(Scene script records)
/---
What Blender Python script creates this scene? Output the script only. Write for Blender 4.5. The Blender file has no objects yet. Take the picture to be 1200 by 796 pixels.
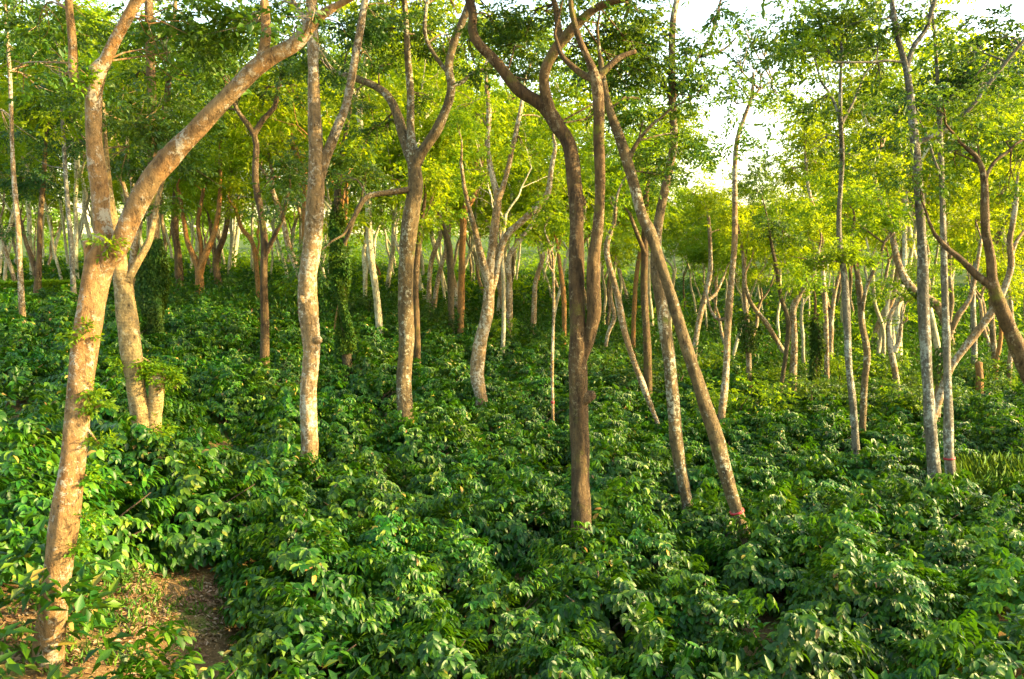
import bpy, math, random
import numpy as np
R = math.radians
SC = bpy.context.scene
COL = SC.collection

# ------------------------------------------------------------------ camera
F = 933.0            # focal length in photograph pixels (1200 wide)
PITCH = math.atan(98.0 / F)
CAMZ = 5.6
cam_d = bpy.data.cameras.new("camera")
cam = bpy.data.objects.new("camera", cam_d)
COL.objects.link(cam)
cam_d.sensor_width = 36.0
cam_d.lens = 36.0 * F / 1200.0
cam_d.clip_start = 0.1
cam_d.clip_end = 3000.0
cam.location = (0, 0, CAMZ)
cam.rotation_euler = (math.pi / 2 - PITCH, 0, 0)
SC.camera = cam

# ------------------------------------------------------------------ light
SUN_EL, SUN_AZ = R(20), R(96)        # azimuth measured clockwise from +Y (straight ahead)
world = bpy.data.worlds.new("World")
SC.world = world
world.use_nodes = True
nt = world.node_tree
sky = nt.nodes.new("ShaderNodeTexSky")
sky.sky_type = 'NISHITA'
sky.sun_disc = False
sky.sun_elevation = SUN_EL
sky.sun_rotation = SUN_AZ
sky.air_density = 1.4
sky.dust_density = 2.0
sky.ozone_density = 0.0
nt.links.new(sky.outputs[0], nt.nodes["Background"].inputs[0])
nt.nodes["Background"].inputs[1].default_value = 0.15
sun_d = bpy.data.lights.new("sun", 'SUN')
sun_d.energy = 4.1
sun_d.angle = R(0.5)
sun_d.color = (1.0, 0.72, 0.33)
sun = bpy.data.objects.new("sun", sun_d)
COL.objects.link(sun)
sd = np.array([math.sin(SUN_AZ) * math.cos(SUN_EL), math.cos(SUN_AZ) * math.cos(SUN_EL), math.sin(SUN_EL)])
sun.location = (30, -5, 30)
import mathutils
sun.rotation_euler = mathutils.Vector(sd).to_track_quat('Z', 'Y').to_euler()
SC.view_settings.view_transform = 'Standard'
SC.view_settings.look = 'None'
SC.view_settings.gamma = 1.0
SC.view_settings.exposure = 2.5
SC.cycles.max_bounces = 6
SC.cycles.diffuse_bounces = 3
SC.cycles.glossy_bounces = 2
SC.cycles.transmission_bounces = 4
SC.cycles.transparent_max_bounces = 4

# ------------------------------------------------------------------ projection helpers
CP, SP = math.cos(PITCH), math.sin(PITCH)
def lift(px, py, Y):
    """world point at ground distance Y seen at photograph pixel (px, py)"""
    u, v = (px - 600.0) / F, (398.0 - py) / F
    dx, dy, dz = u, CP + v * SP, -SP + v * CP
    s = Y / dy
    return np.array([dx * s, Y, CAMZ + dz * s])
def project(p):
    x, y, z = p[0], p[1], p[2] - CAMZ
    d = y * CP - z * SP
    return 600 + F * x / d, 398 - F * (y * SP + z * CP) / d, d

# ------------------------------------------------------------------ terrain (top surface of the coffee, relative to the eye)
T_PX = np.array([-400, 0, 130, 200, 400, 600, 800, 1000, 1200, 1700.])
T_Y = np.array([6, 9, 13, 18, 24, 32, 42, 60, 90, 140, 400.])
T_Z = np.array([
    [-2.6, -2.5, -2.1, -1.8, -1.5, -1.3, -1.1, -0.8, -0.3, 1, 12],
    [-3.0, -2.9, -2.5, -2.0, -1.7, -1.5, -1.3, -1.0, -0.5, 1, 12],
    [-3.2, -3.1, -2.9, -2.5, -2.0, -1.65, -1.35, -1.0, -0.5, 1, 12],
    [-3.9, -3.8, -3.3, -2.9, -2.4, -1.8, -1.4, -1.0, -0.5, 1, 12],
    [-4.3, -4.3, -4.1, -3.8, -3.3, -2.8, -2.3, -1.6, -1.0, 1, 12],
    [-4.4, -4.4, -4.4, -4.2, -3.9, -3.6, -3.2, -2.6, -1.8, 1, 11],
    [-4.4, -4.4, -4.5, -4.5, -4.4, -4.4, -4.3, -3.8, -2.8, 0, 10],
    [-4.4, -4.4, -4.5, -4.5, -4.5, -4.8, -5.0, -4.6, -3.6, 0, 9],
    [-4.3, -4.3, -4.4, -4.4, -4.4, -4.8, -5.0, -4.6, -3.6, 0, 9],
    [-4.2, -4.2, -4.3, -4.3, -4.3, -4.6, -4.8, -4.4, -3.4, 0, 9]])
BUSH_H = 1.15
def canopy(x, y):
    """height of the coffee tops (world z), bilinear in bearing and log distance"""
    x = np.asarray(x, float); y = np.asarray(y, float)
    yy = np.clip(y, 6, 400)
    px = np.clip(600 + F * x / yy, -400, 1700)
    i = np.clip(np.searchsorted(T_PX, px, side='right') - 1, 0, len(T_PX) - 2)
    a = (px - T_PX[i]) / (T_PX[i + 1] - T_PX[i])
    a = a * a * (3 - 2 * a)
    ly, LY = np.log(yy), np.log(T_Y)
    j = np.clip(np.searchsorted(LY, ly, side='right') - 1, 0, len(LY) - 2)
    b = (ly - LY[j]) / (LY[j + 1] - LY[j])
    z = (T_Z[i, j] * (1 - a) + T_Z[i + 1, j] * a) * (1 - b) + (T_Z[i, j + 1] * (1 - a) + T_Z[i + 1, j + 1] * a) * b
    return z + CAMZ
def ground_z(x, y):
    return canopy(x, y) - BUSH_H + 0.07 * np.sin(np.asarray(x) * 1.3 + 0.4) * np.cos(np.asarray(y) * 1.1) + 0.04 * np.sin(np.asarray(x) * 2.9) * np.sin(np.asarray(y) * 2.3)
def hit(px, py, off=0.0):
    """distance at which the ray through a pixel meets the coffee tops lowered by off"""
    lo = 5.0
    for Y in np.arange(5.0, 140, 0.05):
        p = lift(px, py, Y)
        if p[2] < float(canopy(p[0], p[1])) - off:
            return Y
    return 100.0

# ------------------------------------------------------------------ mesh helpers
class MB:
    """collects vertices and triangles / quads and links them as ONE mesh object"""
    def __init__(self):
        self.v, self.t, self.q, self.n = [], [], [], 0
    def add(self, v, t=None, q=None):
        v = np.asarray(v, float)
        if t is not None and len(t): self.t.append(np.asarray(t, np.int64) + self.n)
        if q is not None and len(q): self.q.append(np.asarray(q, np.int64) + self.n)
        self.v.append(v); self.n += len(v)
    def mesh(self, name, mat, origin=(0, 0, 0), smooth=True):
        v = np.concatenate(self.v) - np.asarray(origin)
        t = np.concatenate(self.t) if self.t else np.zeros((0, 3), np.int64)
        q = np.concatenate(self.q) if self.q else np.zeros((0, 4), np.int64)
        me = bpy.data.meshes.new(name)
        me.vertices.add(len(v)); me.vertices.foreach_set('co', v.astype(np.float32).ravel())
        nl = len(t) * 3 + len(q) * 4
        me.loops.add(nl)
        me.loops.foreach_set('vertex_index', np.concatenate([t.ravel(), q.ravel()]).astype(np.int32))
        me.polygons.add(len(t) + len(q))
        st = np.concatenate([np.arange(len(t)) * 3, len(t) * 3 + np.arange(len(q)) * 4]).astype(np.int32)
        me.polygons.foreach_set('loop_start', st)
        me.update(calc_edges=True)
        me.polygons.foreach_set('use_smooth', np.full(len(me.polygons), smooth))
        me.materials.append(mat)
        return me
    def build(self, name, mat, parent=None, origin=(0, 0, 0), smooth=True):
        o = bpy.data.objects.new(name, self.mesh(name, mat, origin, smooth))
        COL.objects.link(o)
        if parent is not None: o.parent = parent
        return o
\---
/---
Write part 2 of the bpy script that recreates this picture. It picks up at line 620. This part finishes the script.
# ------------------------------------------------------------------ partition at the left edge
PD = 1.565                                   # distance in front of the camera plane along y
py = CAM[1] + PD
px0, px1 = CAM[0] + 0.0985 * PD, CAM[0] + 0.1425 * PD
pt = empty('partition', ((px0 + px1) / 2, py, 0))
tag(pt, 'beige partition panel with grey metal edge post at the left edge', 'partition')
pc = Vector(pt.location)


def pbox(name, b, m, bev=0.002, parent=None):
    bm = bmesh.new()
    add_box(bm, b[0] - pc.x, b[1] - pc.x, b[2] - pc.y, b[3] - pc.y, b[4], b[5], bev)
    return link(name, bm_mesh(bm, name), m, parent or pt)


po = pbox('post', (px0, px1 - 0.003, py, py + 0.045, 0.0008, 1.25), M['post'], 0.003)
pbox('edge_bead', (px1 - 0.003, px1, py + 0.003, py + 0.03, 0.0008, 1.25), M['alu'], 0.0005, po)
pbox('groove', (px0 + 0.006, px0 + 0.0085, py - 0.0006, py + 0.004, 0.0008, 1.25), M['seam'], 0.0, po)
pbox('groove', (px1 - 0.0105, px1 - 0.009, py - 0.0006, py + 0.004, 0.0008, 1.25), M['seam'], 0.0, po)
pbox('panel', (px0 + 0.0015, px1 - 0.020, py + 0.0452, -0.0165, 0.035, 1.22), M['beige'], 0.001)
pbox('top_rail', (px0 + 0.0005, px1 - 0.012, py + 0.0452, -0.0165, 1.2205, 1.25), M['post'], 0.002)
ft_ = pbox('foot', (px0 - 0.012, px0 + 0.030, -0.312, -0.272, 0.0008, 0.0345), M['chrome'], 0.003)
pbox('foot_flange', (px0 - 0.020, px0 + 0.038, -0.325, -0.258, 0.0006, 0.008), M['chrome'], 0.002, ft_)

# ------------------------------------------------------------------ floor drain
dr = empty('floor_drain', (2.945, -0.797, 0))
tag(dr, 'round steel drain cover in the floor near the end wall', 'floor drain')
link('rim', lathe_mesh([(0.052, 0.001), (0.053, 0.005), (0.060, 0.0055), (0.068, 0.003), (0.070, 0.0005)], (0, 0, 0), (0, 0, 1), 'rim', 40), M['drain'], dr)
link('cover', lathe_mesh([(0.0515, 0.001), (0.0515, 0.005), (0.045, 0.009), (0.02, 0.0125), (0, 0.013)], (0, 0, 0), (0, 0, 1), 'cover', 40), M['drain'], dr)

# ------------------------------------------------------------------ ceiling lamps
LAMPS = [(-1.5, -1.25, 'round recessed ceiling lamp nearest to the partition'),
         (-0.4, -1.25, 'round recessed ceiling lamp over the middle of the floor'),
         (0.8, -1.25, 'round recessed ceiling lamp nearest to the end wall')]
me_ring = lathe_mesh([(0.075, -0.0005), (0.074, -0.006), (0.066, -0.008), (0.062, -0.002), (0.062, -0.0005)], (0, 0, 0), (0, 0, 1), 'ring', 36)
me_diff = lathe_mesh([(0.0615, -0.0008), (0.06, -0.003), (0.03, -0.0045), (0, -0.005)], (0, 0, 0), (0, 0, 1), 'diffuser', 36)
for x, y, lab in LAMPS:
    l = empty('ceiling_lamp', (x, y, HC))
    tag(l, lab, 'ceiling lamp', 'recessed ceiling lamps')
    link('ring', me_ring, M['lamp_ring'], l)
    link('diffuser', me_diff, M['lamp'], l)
\---
Exercise requirements ->
From the listing above, restate verbatim the lines running from the one with "What Blender Python" through the one with "SC.camera = cam", inclusive, but not the pictures.

Answer to the problem ->
What Blender Python script creates this scene? Output the script only. Write for Blender 4.5. The Blender file has no objects yet. Take the picture to be 1200 by 796 pixels.
import bpy, math, random
import numpy as np
R = math.radians
SC = bpy.context.scene
COL = SC.collection

# ------------------------------------------------------------------ camera
F = 933.0            # focal length in photograph pixels (1200 wide)
PITCH = math.atan(98.0 / F)
CAMZ = 5.6
cam_d = bpy.data.cameras.new("camera")
cam = bpy.data.objects.new("camera", cam_d)
COL.objects.link(cam)
cam_d.sensor_width = 36.0
cam_d.lens = 36.0 * F / 1200.0
cam_d.clip_start = 0.1
cam_d.clip_end = 3000.0
cam.location = (0, 0, CAMZ)
cam.rotation_euler = (math.pi / 2 - PITCH, 0, 0)
SC.camera = cam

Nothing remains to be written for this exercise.